» Written task:
Go through the data below line by line and count those containing the word "pixels". Reply with the count only.
══════════
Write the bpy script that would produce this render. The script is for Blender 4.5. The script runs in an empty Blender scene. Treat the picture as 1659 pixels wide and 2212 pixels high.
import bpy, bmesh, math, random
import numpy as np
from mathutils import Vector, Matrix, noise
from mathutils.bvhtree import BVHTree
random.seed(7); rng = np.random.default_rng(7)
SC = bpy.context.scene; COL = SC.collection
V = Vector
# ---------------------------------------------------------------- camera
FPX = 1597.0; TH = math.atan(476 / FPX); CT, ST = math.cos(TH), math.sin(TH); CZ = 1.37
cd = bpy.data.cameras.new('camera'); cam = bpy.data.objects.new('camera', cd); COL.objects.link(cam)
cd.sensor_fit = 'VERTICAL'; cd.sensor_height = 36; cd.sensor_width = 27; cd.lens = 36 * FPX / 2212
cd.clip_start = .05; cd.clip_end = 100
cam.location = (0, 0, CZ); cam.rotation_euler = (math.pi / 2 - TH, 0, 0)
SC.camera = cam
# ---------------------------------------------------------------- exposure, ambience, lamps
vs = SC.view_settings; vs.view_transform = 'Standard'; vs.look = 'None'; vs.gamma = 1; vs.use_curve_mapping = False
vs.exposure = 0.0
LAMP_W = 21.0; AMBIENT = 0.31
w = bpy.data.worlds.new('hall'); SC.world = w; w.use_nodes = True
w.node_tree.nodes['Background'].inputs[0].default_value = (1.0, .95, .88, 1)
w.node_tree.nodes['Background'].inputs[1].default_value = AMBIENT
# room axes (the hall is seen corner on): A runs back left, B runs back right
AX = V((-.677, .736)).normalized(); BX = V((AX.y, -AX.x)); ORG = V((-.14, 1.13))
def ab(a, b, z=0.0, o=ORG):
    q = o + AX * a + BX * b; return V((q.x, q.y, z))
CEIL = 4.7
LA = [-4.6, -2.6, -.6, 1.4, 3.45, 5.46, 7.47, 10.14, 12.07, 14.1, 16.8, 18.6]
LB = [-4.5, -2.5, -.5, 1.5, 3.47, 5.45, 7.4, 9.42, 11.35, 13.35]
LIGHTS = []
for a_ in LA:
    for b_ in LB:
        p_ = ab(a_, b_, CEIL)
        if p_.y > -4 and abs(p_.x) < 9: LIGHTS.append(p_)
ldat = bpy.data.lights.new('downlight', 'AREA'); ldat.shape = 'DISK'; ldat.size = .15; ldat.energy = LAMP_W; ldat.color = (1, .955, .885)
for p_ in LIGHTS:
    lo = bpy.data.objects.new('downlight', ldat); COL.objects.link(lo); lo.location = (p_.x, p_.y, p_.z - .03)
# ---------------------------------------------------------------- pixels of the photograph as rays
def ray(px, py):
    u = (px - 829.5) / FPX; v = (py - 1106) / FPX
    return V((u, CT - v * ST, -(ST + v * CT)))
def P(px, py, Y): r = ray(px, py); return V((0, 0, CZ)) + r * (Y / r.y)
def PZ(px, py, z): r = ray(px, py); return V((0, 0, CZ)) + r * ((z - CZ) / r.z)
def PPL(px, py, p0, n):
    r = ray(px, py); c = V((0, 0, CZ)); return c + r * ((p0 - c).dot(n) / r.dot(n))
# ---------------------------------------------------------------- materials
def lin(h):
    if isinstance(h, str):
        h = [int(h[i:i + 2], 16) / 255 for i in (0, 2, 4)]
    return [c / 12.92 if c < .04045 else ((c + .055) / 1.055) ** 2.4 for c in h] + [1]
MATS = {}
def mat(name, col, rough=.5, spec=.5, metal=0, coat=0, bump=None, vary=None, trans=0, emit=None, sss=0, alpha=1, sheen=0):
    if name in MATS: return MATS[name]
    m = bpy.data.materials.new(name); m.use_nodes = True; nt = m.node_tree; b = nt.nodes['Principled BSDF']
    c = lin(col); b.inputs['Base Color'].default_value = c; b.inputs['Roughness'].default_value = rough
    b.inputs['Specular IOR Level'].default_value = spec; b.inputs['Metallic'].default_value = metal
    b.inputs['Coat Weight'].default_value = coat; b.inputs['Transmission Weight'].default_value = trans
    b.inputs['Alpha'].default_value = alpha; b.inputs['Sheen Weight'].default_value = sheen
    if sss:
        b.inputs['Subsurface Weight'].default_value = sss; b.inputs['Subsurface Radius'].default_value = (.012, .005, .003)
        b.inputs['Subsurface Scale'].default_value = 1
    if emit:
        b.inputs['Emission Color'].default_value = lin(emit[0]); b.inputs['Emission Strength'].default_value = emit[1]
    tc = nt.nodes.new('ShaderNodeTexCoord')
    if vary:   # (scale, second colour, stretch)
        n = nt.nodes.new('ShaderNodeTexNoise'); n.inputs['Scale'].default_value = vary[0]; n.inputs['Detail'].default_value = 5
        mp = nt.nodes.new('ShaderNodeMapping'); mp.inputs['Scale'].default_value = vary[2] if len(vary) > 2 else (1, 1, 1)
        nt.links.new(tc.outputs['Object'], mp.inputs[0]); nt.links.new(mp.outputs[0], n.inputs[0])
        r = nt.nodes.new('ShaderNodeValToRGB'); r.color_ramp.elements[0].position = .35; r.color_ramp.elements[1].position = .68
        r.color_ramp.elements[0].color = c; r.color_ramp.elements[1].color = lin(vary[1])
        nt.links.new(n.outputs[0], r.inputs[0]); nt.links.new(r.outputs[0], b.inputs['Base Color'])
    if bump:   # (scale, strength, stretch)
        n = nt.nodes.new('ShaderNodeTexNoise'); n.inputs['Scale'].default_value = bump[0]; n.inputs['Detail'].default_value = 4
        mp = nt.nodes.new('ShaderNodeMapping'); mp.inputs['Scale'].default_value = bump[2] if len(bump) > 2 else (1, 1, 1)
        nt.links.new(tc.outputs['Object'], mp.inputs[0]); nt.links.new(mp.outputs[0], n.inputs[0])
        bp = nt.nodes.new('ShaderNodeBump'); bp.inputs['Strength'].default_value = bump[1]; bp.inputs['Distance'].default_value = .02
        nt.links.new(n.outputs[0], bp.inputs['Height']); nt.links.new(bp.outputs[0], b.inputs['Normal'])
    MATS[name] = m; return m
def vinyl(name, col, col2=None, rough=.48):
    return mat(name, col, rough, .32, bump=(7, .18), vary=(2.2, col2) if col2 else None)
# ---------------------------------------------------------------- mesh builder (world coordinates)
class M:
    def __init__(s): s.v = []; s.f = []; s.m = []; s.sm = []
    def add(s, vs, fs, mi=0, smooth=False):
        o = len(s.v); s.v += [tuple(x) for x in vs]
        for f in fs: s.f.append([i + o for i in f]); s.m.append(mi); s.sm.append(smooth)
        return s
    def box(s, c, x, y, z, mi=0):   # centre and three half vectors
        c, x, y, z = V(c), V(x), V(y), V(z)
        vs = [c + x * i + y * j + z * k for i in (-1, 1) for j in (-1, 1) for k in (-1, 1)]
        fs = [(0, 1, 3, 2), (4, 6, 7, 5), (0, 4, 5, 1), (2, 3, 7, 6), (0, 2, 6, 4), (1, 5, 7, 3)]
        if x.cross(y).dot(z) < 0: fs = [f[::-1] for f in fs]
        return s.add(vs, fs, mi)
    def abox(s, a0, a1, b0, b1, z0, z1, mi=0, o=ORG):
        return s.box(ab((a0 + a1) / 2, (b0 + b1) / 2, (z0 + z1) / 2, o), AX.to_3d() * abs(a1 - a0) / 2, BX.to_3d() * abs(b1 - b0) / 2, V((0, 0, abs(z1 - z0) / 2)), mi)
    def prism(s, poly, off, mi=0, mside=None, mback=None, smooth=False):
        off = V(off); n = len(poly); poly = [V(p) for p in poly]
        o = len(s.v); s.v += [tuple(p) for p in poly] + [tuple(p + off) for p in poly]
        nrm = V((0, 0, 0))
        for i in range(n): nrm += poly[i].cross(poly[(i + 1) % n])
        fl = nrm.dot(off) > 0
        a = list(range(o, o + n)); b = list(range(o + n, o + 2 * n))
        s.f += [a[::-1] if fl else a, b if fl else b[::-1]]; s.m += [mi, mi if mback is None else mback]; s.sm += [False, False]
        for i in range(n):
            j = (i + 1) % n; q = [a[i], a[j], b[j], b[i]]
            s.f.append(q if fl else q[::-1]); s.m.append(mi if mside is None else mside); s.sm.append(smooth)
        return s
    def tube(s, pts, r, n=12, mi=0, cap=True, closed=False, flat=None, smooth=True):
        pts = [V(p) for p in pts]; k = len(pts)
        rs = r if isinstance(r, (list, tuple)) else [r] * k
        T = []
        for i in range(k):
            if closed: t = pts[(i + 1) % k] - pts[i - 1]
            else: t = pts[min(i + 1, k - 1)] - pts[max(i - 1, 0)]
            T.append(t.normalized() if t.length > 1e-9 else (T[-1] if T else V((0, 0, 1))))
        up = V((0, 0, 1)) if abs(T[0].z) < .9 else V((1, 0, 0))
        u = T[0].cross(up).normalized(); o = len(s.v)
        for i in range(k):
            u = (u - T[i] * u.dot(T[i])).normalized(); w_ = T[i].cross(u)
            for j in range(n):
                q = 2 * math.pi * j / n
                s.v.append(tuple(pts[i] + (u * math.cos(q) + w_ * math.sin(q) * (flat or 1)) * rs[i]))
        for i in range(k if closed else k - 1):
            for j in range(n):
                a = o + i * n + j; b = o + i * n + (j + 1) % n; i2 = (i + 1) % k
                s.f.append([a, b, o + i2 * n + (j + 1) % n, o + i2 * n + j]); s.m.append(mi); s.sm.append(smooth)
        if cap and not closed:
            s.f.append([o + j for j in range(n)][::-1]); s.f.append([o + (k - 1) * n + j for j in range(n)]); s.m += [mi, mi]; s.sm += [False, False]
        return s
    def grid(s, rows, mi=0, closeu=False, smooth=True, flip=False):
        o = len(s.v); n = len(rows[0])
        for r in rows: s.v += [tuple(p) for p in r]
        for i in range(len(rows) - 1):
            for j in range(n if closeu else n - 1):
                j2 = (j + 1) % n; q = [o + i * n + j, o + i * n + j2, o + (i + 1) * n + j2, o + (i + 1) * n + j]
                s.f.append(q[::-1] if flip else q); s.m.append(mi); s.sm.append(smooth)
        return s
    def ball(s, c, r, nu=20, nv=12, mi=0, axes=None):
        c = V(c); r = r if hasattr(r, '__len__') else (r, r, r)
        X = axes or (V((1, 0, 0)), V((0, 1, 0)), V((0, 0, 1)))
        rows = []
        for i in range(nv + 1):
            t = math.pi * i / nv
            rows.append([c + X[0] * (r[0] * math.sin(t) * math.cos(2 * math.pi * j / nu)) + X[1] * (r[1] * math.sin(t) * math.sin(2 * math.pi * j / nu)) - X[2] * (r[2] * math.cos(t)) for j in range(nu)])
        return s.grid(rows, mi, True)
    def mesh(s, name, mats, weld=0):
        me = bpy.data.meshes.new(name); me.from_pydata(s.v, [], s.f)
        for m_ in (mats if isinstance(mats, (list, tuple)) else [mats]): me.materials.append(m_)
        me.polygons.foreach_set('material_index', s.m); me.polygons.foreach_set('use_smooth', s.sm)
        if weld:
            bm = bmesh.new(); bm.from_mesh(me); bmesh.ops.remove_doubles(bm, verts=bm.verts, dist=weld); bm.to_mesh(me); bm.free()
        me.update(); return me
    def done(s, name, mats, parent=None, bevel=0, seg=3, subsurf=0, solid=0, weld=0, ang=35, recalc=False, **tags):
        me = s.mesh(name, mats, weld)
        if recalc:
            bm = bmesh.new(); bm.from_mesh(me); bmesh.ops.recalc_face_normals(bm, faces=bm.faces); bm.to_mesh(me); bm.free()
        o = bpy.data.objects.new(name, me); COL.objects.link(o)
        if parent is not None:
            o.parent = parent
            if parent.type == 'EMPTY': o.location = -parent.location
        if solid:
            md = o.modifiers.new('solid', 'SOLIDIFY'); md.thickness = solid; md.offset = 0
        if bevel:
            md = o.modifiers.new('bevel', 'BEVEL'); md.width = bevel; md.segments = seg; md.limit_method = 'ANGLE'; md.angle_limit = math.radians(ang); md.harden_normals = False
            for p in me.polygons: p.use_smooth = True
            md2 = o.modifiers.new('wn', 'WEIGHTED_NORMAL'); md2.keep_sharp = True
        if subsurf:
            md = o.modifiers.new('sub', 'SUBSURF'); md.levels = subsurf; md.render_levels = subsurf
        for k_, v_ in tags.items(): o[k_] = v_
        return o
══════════
» Written reply:
2